:: Source records

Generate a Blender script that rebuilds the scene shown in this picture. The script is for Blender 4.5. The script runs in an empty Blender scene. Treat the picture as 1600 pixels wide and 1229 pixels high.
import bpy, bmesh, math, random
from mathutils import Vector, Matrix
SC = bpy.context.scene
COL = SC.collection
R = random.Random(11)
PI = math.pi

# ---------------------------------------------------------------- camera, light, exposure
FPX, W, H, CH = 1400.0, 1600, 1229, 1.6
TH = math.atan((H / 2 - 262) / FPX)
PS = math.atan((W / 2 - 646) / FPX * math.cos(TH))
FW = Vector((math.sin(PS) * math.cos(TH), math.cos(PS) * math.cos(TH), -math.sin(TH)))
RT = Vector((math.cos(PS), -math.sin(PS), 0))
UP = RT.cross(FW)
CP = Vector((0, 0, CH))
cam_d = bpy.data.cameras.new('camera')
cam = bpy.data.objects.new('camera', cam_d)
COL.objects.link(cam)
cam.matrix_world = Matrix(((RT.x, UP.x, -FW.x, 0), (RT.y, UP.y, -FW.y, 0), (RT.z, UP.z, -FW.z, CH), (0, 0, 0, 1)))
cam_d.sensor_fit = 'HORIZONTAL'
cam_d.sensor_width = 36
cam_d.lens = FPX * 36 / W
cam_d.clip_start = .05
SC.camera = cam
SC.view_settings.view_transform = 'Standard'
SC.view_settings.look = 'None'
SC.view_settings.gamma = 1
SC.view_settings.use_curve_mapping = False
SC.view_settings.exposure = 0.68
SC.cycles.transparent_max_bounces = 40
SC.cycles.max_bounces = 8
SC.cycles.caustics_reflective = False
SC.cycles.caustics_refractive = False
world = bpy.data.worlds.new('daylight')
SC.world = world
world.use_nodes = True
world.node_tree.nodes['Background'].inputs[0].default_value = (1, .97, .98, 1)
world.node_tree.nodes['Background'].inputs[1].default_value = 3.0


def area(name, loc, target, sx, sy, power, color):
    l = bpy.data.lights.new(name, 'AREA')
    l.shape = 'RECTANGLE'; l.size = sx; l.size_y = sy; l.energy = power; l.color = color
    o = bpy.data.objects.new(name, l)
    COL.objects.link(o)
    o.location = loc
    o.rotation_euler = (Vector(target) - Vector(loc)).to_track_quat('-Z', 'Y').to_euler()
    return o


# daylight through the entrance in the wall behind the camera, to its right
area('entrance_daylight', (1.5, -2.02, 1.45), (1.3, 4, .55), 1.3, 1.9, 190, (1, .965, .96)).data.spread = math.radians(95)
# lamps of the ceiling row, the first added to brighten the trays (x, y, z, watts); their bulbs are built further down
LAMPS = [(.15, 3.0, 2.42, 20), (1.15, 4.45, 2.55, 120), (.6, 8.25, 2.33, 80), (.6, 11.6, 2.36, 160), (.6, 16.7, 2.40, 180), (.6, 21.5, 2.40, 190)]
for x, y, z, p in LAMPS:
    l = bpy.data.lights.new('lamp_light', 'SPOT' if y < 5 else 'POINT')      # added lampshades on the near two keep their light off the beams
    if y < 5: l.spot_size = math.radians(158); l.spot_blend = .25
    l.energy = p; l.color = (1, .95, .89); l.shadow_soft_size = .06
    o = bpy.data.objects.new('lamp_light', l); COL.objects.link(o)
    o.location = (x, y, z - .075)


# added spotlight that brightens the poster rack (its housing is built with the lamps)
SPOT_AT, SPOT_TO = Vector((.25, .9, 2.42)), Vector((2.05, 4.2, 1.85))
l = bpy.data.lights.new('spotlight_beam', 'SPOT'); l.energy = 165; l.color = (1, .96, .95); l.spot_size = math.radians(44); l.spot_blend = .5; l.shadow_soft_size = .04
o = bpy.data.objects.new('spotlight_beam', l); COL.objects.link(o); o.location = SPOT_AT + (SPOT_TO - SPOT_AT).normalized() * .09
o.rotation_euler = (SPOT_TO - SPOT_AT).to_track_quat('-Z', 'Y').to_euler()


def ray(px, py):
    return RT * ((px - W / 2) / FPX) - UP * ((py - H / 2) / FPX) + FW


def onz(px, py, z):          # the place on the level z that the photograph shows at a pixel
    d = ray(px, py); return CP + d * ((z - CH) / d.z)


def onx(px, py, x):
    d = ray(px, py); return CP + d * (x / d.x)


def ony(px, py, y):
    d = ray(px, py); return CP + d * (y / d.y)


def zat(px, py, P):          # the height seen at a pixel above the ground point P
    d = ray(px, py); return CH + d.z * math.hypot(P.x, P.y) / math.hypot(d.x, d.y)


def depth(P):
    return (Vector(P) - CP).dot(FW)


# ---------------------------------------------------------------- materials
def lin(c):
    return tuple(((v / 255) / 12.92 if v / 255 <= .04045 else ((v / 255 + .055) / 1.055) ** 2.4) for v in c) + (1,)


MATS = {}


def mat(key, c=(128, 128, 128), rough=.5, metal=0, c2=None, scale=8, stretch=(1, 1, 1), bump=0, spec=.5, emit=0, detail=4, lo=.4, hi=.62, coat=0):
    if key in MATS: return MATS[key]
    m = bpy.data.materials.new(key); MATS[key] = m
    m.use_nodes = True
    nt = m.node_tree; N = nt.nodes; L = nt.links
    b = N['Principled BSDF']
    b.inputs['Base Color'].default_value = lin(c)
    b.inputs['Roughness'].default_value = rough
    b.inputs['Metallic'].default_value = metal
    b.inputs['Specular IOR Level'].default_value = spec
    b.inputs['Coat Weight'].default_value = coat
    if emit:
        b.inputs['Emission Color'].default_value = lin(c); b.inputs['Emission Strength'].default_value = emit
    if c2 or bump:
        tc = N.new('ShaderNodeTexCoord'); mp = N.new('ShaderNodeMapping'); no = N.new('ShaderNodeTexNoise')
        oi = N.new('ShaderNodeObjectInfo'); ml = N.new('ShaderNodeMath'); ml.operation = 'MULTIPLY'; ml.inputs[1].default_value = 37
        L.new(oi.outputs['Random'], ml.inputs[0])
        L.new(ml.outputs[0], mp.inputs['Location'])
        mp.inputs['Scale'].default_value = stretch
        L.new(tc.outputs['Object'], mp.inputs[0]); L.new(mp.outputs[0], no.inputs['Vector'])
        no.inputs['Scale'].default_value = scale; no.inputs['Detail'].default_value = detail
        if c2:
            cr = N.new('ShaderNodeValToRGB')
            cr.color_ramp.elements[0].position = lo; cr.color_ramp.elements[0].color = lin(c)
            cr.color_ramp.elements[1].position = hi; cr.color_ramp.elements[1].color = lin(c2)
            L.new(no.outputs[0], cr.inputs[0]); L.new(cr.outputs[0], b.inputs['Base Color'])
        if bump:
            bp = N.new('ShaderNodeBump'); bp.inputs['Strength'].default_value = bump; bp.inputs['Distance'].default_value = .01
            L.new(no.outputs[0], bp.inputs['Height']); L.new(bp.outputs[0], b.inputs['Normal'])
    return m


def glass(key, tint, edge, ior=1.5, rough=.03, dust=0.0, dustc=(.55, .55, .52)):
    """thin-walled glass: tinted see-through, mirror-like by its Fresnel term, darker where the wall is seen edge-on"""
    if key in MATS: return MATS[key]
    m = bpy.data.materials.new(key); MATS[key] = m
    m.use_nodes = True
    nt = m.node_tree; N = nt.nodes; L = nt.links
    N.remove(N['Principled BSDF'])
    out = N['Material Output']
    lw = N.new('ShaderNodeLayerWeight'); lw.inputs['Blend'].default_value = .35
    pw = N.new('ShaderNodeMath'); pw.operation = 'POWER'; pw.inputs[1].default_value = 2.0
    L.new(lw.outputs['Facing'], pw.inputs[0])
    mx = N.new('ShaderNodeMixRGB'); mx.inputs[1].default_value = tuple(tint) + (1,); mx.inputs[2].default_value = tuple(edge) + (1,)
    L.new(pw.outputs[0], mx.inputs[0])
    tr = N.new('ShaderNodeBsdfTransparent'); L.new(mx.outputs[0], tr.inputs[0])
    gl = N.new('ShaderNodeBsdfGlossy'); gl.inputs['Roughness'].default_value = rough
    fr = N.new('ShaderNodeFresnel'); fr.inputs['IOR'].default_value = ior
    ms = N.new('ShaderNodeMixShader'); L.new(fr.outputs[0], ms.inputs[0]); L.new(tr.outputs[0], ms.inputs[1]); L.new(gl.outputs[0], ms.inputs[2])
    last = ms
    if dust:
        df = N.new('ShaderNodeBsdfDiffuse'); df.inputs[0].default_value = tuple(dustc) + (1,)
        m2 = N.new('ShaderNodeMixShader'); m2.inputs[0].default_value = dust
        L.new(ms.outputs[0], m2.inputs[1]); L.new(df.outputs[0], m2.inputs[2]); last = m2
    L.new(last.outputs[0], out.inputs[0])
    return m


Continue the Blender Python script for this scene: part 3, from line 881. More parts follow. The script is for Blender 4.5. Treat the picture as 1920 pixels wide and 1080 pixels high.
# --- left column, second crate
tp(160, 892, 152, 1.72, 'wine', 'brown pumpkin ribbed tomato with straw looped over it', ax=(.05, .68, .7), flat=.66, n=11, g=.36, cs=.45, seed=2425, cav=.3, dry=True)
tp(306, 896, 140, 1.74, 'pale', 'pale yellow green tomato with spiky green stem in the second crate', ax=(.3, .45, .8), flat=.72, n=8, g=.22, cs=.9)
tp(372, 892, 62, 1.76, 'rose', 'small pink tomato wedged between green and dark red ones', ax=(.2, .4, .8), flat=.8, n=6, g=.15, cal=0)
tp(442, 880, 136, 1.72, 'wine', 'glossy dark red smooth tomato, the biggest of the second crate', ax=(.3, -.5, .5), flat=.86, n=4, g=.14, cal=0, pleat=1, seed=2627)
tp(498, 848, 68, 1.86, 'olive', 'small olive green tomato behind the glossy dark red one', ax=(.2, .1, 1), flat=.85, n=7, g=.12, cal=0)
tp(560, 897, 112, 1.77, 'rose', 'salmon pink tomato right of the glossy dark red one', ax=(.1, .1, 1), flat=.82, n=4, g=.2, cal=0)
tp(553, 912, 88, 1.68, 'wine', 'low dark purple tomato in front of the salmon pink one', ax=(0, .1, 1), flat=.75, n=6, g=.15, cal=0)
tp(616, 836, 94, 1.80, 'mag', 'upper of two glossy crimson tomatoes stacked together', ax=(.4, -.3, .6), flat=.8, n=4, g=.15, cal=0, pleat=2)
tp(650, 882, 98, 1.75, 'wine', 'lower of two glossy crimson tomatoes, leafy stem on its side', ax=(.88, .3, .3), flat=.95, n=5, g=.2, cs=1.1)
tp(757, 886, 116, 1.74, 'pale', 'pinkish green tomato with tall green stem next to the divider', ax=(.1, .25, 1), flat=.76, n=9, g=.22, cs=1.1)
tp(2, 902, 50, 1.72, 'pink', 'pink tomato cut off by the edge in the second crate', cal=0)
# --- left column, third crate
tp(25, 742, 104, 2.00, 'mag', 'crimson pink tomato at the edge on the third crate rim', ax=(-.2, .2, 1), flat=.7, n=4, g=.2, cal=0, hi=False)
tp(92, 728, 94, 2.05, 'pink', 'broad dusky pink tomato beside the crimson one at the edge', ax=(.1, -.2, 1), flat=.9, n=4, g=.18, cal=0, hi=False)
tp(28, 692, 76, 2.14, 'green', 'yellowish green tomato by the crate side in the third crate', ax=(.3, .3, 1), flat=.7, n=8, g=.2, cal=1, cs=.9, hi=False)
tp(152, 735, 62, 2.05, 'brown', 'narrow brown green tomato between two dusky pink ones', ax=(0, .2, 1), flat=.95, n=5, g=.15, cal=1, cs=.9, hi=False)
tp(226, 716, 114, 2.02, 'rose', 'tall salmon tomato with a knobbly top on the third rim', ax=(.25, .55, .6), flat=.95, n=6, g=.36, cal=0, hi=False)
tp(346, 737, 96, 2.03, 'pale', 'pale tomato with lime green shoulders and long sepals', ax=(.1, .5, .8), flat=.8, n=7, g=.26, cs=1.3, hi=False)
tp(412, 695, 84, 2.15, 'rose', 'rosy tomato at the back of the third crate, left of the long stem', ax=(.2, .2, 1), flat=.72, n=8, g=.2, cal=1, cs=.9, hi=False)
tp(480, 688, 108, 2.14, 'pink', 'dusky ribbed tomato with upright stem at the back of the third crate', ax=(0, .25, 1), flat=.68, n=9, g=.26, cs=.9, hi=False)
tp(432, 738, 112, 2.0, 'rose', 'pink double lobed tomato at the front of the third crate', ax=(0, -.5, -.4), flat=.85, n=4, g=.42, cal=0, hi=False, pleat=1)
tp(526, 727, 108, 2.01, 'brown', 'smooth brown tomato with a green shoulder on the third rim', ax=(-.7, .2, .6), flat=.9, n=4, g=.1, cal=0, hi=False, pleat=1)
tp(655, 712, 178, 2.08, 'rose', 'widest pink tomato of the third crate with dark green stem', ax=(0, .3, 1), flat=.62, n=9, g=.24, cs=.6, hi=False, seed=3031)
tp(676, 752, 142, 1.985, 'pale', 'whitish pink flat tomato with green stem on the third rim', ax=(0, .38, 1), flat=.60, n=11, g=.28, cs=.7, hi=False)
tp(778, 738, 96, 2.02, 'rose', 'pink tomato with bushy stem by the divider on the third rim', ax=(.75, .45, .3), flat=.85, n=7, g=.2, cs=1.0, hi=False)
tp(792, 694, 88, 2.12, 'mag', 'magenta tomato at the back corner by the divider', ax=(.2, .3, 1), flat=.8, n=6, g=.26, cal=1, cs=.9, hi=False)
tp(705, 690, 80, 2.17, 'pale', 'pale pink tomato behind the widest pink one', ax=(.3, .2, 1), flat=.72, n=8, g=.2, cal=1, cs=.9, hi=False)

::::

Instructions for the task
Retype only the lines running from the top of the listing to the line that holds "PI = math.pi", both ends included.

Final result
Generate a Blender script that rebuilds the scene shown in this picture. The script is for Blender 4.5. The script runs in an empty Blender scene. Treat the picture as 1600 pixels wide and 1229 pixels high.
import bpy, bmesh, math, random
from mathutils import Vector, Matrix
SC = bpy.context.scene
COL = SC.collection
R = random.Random(11)
PI = math.pi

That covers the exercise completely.